Scene modeling code data:
------------------------------------------------------------
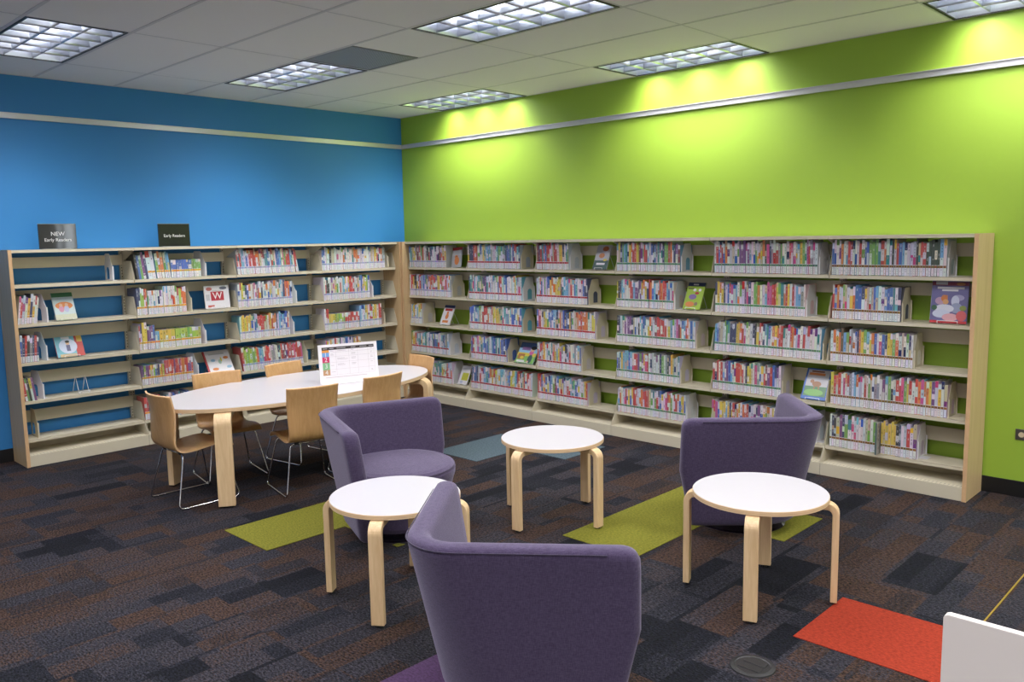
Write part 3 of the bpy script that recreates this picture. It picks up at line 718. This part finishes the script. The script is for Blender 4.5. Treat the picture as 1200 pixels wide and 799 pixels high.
display('g', 0, 533.2, .145, .205, 12, (.40,.40,.42), (.3,.3,.3), [(rect(0,.86,1,1), R_), (rect(.1,.60,.9,.84), (.50,.50,.52)), (ell(.52,.33,.24,.20), O_), (ell(.45,.52,.16,.10), O_), (ell(.40,.54,.03,.02), DK), (ell(.5,.54,.03,.02), DK)],
        'grey picture book with an orange animal leaning on the top shelf near the wall corner', None, 0, .20, .008, -4)
display('g', 2, 520, .155, .215, 26, W_, (.55,.55,.57), [(rect(0,.86,1,1), N_), (rect(.15,.70,.85,.82), R_), (ell(.5,.42,.15,.14), O_), (ell(.48,.60,.10,.08), O_), (rect(.2,.10,.75,.22), O_)],
        'white picture book with orange figure on an easel, lime-wall bay nearest the corner', 'wire easel under the white book with the orange figure')
display('g', 3, 613, .235, .215, 34, C_, (.05,.10,.2), [(rect(0,0,1,.34), (.20,.42,.10)), (rect(0,.34,1,.50), Y_), (rect(0,.72,1,1), (.07,.12,.26)), (rect(.15,.62,.6,.78), (.22,.12,.30)), (rect(.06,.18,.42,.44), (.35,.14,.05)), (ell(.30,.26,.10,.07), Y_), (ell(.74,.22,.12,.22), (.04,.09,.09)), (ell(.72,.52,.11,.12), K_), (ell(.74,.66,.10,.10), SK), (ell(.76,.75,.14,.09), DK), (rect(.62,.02,.72,.12), SK), (rect(.08,.03,.5,.13), W_)],
        'wide picture book with blue sky and a dark-haired child, on an easel', 'wire easel under the wide picture book with blue sky')
display('g', 4, 540.5, .130, .200, 26, W_, (.6,.6,.6), [(rect(.25,.22,.95,.62), (.45,.46,.05)), (ell(.35,.12,.16,.08), (.40,.45,.62)), (rect(.1,.78,.9,.86), (.55,.55,.58))],
        'white picture book with a yellow green picture on the lowest shelf', 'wire easel under the book with yellow green picture')
display('g', 0, 703, .150, .225, 24, (.42,.42,.46), (.3,.3,.32), [(rect(0,0,1,.36), (.02,.07,.07)), (ell(.62,.84,.22,.10), (.45,.13,.05)), (ell(.45,.56,.2,.10), (.5,.2,.08)), (ell(.75,.38,.13,.05), Y_), (rect(.2,.18,.8,.26), W_)],
        'grey and dark green picture book on an easel, top shelf', 'wire easel under the grey and dark green book')
display('g', 1, 812, .155, .225, 26, (.30,.45,.04), (.35,.5,.2), [(rect(0,.86,1,1), N_), (rect(.3,.90,.6,.95), W_), (rect(.05,.74,.4,.80), (.10,.14,.02)), (ell(.45,.72,.09,.05), W_), (ell(.75,.72,.08,.05), W_), (ell(.42,.46,.22,.10), P_), (ell(.62,.60,.12,.05), R_), (ell(.35,.18,.26,.10), O_), (ell(.70,.20,.10,.07), (.2,.16,.1))],
        'lime picture book with navy heading on an easel, second shelf', 'wire easel under the lime picture book')
display('g', 3, 956, .185, .235, 30, B_, (.02,.06,.25), [(rect(.06,.10,.92,.96), (.50,.50,.53)), (rect(.06,.10,.92,.42), (.09,.24,.11)), (ell(.45,.22,.38,.11), (.20,.46,.12)), (ell(.50,.50,.18,.09), (.36,.17,.08)), (ell(.30,.58,.08,.06), (.36,.17,.08)), (rect(.40,.33,.45,.44), (.36,.17,.08)), (rect(.58,.33,.63,.44), (.36,.17,.08)), (rect(.12,.78,.75,.86), O_), (rect(.2,.88,.7,.93), (.22,.08,.05))],
        'blue-edged picture book with brown animal on grass, standing on an easel', 'wire easel under the blue-edged picture book')
display('g', 1, 1113.5, .215, .270, 7, (.15,.14,.30), (.35,.38,.5), [(rect(0,.88,1,.96), (.22,.03,.06)), (rect(.1,.90,.42,.98), (.5,.5,.52)), (ell(.78,.92,.12,.035), (.45,.18,.05)), (rect(.15,.80,.88,.85), W_), (rect(.28,.75,.72,.79), W_), (ell(.26,.52,.15,.09), (.45,.30,.42)), (ell(.36,.58,.09,.08), O_), (ell(.40,.50,.08,.06), (.62,.34,.16)), (ell(.33,.63,.03,.03), (.5,.2,.1)), (ell(.42,.63,.03,.03), (.5,.2,.1)), (ell(.74,.60,.16,.07), (.34,.33,.52)), (ell(.66,.52,.11,.13), (.52,.56,.70)), (ell(.70,.36,.16,.12), (.30,.34,.50)), (ell(.38,.34,.26,.10), (.62,.64,.74)), (ell(.30,.22,.24,.10), (.55,.60,.74)), (ell(.55,.14,.22,.09), (.66,.36,.40)), (rect(.02,.02,.20,.05), (.25,.2,.12)), (rect(0,0,1,.06), (.5,.05,.06)), (ell(.85,.18,.14,.12), (.55,.12,.13)), (ell(.88,.36,.09,.06), (.25,.30,.08)), (ell(.10,.36,.08,.06), (.06,.14,.08))],
        'large purple picture book facing out beside the outer wooden end panel', 'wire easel under the large purple picture book', th=.012, dep=.205)
display('b', 1, 77.5, .155, .230, 24, (.45,.55,.55), (.50,.52,.55), [(rect(0,.84,1,1), (.04,.15,.06)), (rect(0,.70,1,.84), (.42,.50,.56)), (ell(.5,.52,.42,.14), O_), (ell(.35,.40,.12,.12), (.55,.25,.35)), (ell(.60,.40,.12,.12), (.40,.42,.60)), (ell(.35,.54,.08,.06), SK), (ell(.62,.55,.08,.06), SK), (rect(.0,.0,1,.2), (.50,.52,.38))],
        'picture book with green heading on an easel in the nearly empty bay', 'wire easel under the green-headed picture book')
display('b', 2, 83, .205, .175, 27, (.16,.42,.50), (.50,.06,.05), [(rect(.72,0,1,1), (.45,.05,.04)), (rect(.80,.7,1,1), (.55,.35,.06)), (ell(.45,.52,.33,.36), (.52,.58,.72)), (ell(.45,.66,.07,.08), SK), (ell(.45,.74,.08,.06), DK), (rect(.38,.28,.52,.58), (.12,.12,.22)), (rect(.1,.0,.7,.14), (.55,.42,.25)), (rect(.25,.88,.55,.98), W_)],
        'wide teal and red picture book on an easel in the nearly empty bay', 'wire easel under the teal and red picture book')
display('b', 1, 252, .235, .205, 7, W_, (.5,.5,.52), [(rect(.25,.34,.77,.74), (.40,.03,.05)), (ell(.2,.86,.12,.08), (.42,.14,.13)), (ell(.77,.88,.15,.07), (.12,.13,.18)), (rect(.10,.06,.36,.15), (.48,.12,.10)), (rect(.44,.07,.74,.09), (.5,.5,.55)), (rect(.05,.35,.2,.62), (.45,.45,.47)), (rect(.30,.765,.70,.785), (.4,.4,.42))],
        'square white book with a white letter W in a red box', 'wire easel under the white book with letter W', letters=[('W', .51, .54, .088, 'letter')], dep=.205)
display('b', 3, 257, .245, .235, 34, W_, (.45,.04,.05), [(rect(0,0,.06,1), (.45,.05,.06)), (rect(.2,.82,.8,.88), (.4,.4,.42)), (ell(.30,.58,.09,.06), C_), (ell(.55,.50,.06,.10), (.3,.45,.35)), (ell(.62,.60,.03,.10), Y_), (ell(.82,.66,.10,.06), O_), (ell(.85,.25,.10,.06), C_), (ell(.3,.2,.12,.06), O_)],
        'white picture book with small coloured drawings, behind a wooden chair', 'wire easel under the white book with small drawings')
# empty easel
z = SHELF_Z[3]; u = run_u('b', 97, z, .20)
e = easel_bm(.075, math.radians(24), .13).build('wire_easel', M['wire_white']); e.location = tuple(BLUE @ Vector((u, -.215, z+.0003))); e.rotation_euler.z = PI/2
tag(e, 'empty white wire easel on the fourth shelf of the nearly empty bay', 'easel', 'wire book easels')
# a booklet pulled out from the lowest shelf of the end bay
ux = run_u('g', 1031, SHELF_Z[4], .252)
o = thing('booklet', 'grey booklet pulled out of its row, lowest shelf, outermost lime-wall bay', 'booklet', tuple(GREEN @ Vector((ux, -.302, SHELF_Z[4]+.0006))))
MB().box(-.0055, -.004, 0, .17, 0, .215, 0, (.08,.13,.13)).box(.004, .0055, 0, .17, 0, .215, 0, (.36,.35,.33)).box(-.0055, .0055, -.0012, .0006, 0, .215, 0, (.10,.15,.15)).build('cover', M['cover'], o)
MB().box(-.0039, .0039, .001, .168, .002, .212, 0, PAGES).build('pages', M['paper'], o)
bk = MB(); rq = random.Random(5)
for k in range(9): y_, z_ = rq.uniform(.004, .036), rq.uniform(.02, .19); bk.box(.0054, .0058, y_, y_+.012, z_, z_+.018, 0, rq.choice([(.18,.17,.16), (.5,.48,.45), (.25,.2,.17)]))
bk.build('cover_print', M['cover'], o)

# ------------------------------------------------------------------ signs on the blue bays
def shelf_sign(y, lines, label):
    t = thing('shelf_sign', label, 'sign', (.19, y, H+.0005), PI/2)
    MB().box(-.138, .138, -.006, .006, .004, .196).build('panel', M['sign_black'], t, bev=.001)
    MB().box(-.138, .138, -.0065, .0065, .1955, .199).build('top_edge', M['sign_edge'], t)
    MB().box(-.125, .125, -.028, .028, 0, .0045).build('foot', M['sign_edge'], t, bev=.001)
    for body, zz, sz in lines: text(body, 'lettering', sz, M['letter'], t, Matrix.Translation((0, -.0066, zz)) @ Matrix.Rotation(PI/2, 4, 'X'))
shelf_sign(-3.629, [('NEW', .118, .044), ('Early Readers', .072, .036)], 'black sign reading NEW Early Readers on top of the outermost blue-wall bay')
shelf_sign(-2.695, [('Early Readers', .094, .034)], 'black sign reading Early Readers on top of the second blue-wall bay')

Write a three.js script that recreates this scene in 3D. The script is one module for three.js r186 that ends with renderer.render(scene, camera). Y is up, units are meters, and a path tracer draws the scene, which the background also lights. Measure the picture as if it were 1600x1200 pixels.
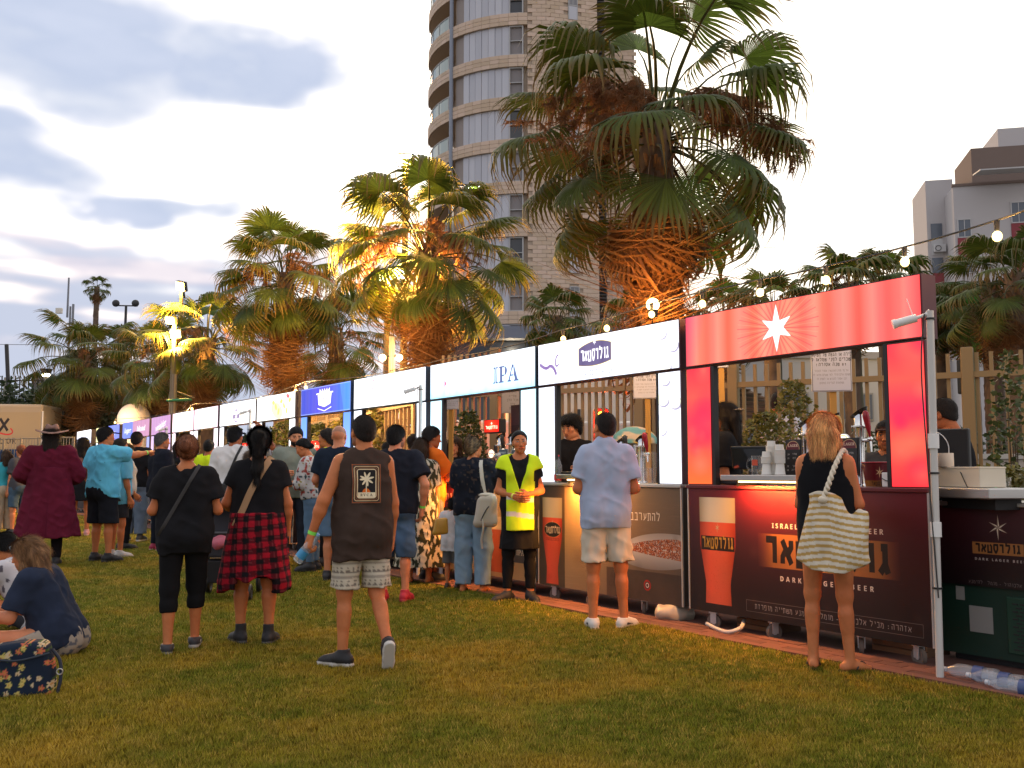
------------------------------------------------------------
Problem to work on
Write out every line of the data that holds the word "pixels".

Output for this exercise
Write part 3 of the bpy script that recreates this picture. It picks up at line 718. This part finishes the script. The script is for Blender 4.5. Treat the picture as 1200 pixels wide and 799 pixels high.
Write a three.js script that recreates this scene in 3D. The script is one module for three.js r186 that ends with renderer.render(scene, camera). Y is up, units are meters, and a path tracer draws the scene, which the background also lights. Measure the picture as if it were 1600x1200 pixels.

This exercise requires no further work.